The really interesting case is when I interact with the few people who know melody as a physical person.  I’ve never insisted on pronouns and yet I get quite an intense satisfaction when they use female pronouns in reference to the melody in front of them.  When physically with these people the persona generally on display is the amalgam that is “us”, the mingled male and female.  I’m aware that sometimes the signals given off can change between one and the other.  I’ve made it clear that people can respond to the gender they perceive at the time with whatever pronouns they deem in context.  Yet for some considerable time these people have consistently used female pronouns.  Even if I think I’m giving off male signals, I don’t find it wrong or condescending to be addressed as female, I enjoy it as a sign that at times melody can be more visible than I realise.

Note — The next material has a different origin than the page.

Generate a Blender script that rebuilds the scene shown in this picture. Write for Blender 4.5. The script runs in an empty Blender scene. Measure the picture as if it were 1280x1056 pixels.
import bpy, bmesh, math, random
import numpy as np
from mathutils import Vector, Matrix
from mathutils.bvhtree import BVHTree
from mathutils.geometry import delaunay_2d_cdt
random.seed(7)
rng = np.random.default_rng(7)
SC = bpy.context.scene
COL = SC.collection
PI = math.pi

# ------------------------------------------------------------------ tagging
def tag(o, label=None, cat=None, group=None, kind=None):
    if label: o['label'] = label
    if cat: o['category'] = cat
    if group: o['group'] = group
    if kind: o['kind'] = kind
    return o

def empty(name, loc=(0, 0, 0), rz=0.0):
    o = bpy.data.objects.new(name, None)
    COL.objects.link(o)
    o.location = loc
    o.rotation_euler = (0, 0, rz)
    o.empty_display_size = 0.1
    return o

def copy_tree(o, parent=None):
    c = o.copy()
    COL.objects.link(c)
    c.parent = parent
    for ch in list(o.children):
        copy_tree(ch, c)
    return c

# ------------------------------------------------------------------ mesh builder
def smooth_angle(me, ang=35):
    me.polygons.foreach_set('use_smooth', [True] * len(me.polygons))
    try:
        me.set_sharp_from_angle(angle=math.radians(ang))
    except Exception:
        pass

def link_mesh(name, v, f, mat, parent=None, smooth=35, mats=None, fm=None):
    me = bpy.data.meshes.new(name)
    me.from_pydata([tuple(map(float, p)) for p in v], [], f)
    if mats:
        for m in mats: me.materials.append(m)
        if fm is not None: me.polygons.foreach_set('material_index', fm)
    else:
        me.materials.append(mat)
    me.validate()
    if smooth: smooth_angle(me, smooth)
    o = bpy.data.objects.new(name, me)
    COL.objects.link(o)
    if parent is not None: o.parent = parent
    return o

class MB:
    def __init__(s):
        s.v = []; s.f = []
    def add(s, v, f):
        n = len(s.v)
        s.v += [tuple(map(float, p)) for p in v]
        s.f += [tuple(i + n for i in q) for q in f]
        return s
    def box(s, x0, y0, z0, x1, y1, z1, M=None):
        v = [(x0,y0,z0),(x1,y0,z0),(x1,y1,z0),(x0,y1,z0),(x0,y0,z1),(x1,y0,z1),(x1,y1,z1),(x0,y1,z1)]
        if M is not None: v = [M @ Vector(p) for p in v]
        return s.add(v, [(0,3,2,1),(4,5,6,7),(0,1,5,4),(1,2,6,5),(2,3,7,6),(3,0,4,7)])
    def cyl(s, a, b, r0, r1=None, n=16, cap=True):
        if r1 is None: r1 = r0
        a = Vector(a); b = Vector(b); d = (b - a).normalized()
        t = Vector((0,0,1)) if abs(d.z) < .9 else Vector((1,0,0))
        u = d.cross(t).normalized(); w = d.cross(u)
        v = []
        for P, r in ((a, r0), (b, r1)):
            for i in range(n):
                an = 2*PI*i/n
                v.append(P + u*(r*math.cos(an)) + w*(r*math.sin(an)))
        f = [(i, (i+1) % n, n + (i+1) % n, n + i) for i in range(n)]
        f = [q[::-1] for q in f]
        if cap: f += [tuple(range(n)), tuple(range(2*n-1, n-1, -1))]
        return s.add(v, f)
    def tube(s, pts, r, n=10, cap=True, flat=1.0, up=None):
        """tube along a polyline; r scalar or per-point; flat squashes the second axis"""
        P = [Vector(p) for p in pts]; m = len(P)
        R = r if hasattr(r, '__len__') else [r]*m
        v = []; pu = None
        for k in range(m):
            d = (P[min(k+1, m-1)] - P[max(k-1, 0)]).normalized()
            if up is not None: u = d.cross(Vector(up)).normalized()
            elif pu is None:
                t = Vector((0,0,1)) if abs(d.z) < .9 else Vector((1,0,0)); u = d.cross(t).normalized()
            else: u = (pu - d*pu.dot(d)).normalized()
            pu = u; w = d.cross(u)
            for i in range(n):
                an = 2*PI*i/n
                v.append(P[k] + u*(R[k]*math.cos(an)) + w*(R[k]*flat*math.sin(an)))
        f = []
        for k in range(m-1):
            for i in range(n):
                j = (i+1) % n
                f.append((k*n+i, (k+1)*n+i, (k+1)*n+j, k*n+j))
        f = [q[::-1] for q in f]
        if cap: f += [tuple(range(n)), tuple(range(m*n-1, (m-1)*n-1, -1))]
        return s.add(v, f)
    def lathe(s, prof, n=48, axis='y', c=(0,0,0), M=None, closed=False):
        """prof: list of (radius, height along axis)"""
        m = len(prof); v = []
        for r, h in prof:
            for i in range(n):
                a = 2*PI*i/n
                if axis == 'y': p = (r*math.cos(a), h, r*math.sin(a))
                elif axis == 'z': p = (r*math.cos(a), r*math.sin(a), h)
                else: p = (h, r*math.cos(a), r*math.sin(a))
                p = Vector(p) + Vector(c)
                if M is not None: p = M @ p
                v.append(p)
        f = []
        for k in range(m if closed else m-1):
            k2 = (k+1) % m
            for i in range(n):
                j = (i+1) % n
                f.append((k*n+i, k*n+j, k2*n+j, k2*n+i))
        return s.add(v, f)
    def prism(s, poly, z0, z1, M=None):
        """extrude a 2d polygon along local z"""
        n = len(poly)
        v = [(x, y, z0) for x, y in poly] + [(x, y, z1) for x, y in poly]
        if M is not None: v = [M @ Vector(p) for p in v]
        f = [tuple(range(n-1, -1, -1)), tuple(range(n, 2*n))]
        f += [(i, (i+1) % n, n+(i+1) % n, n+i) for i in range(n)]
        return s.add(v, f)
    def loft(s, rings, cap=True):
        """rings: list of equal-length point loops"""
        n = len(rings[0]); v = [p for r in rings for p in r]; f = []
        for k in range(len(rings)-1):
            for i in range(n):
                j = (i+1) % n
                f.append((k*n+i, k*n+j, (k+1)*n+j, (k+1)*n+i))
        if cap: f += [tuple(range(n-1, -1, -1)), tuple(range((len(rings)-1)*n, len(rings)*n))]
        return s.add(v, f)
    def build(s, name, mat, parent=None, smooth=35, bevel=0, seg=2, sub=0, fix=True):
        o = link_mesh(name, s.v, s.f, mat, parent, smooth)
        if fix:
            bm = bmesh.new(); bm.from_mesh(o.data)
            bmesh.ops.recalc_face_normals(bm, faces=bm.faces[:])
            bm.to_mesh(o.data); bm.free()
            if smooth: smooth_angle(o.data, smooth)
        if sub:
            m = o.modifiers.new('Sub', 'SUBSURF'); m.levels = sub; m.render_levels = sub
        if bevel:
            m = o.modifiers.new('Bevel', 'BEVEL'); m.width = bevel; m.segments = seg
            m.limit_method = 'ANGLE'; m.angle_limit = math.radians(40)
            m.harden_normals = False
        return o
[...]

Paradoxically, thinking about the alternate case in such a situation, if I felt that the signals were strongly from melody I’d be vaguely annoyed if male pronouns were used – yeah, inconsistent, but this isn’t subject to logical consistency.

Generally I have no preference or insistence on pronouns though interestingly enough with online shopping sites, if they are for melody I’ve taken to using ‘Mx’ with the male name, even for deliveries coming to the office.

I am detecting a slow progression in my view on pronoun usage.  This shift seems to track the emotional episodes that punctuate melody’s development.

The one time so far that I did find the use of pronouns ludicrously important was during melody’s strongest ever emotional episode.  BibulousOne had asked me to write the first of my guest articles for his blog, in the emotional state melody was in she insisted on claiming female pronouns in the short intro he wrote.  He was exceedingly gracious about it.

I think that the quagmire of pronouns will become more important as melody moves forward.  That point when she’s bold enough to meet strangers as melody, validation of who she is by use of unprompted female pronouns or the confidence crushing use of male pronouns.

I thought I was going to say that I don’t care about pronouns.  That’s probably true historically, it doesn’t appear to be true any longer.  The fact is that I think they will become of increasing importance in the future.